Knox’s circular letter to the governors of 16 August, reads: “It has heretofore been made known, that the fitting out of Privateers in the ports of the United States, was considered as incompatible with our present state of Neutrality. The Executive, after trying other measures in vain to prevent a continuance of the practice, finds itself at length constrained to resort to means more decisive than have been hitherto employed. To avoid therefore a further infraction of our rights, and a further commitment of our peace, the President of the United States, after mature deliberation, has decided, that no armed vessel which has been or shall be originally fitted in any port of the United States, as a Cruiser, or Privateer, by either of the Parties at War, is to have asylum in any of the ports of the United States.

“I am directed to inform your Excellency of this decision, and to request that in case any Vessel within the foregoing description, should arrive in any port or Harbour, in the State of Pennsylvania, that you would cause her to be ordered to depart immediately, and in case of her refusal, that you would take effectual measures to oblige her to depart. It is at the same time the desire of the President, that force may not be resorted to until every proper effort has been previously made, to procure the early departure without it.

“And the President has further directed me to request, that in case any such vessel shall have sent, or brought, subsequent to the fifth Instant, or should hereafter send, or bring, any prize or prizes into any port or harbour, of your State, that you would cause such prize, or prizes, to be immediately secured by the Militia, for the purpose of being restored to the former Owners.

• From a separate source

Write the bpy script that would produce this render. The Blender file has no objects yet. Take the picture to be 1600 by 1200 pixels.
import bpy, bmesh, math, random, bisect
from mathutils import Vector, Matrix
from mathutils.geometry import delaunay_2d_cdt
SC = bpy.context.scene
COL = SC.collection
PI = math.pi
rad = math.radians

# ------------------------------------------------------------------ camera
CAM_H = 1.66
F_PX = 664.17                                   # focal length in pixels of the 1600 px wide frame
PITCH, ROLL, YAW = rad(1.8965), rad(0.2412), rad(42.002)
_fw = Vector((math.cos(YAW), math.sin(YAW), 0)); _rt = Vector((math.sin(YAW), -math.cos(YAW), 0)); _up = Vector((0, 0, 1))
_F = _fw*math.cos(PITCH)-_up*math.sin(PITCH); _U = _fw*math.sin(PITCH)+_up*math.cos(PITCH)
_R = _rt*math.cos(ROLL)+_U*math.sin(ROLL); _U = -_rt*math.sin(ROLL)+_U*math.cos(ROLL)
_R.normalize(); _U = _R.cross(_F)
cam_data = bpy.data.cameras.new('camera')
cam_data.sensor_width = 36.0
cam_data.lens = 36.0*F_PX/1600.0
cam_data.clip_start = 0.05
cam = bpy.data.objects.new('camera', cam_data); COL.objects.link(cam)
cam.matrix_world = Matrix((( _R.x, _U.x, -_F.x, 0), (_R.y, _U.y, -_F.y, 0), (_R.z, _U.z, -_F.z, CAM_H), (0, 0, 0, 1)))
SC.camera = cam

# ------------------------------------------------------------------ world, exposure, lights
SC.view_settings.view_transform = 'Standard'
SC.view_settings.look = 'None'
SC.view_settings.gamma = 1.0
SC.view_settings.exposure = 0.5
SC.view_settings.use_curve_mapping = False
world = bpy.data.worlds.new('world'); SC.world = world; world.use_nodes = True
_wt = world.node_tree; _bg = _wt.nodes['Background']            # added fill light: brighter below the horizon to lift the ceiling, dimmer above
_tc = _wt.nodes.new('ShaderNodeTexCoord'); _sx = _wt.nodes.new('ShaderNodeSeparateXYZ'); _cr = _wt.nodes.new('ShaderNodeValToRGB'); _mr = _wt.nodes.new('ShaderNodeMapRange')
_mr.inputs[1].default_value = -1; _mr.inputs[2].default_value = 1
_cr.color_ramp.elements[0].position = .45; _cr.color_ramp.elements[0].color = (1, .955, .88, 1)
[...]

“It is also requested, that you would please to transmit in Writing all the cases and the evidences thereon, which may occur in pursuance of this communication.” At the end of the circular, Knox listed the following privateers known to have been armed in American ports: Citoyen Genet, Sans Culotte, Vainqueur de la Bastille, Petite Démocrate, and Carmagnole (Knox to Mifflin, 16 Aug., PHarH: Executive Correspondence, 1790–99).

Knox wrote a second circular letter on 16 Aug. concerning privateers and their prizes, but this one was sent to the governors of the maritime New England states. The letter sent to John Hancock of Massachusetts reads: “The President of the United States has instructed me to request your Excellency that in case any of the privateers specified in my letter of this day should bring or send any prizes into any harbour or port of the State of Massachusetts that you will please to cause such prizes to be restored to the persons who were Masters or Owners at the time of their being captured.

“If no such persons should be found and there should be a Consul residing in Massachusetts of the power to which the prize belonged at the time of its capture, then it is to be delivered to him or to his orders” (NNGL: Knox Papers). Knox later included these same instructions in a circular letter to other governors of 21 Aug. 1793 (see Knox to Joshua Clayton, 21 Aug., in note 1 of Knox to GW, 27 Aug. 1793).